A PR system that uses lists creates political parties that are not interested in compromise because they are seeking a small share of the vote nationally. Compromise drives away the hardcore supporters.
STV by nature rewards politicians that are seen to get things done. Compromise goes down well with the general public.
We get a second chance to vote in favour of it in BC next May. Several Conservatives MPs like the idea, one of them being Gary Lunn.
PR is on the ballot this May in BC. Anyone putting effort into strategic voting now should switch over to supporting PR after this election. Maybe take a few days off first…
The problem with PR is that party candidates are chosen by the party bigwigs instead of locals. If the list were made up of contestants from the FPTP contest, you might convince me.
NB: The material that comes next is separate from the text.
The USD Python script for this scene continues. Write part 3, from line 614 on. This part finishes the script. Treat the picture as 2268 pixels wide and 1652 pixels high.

It is much easier to manipulate nominations by “local” then nominations done across a whole party.
Many parties the big wig can appoint a local candidate or manipulate their favorite into winning. Also, it’s also not too difficult to bring in a bunch of instant members to win a local nomination.
To select list candidates they will be elected by tens of thousands of individual party members, or hundreds of delegates (believe me, a delegate is not a bigwig) in a more transparent process then local nominations.
It’s easy to point out problems with PR (it’s not perfect), but because people don’t understand how our current system works, they don’t realize the problems with FPP are much worse.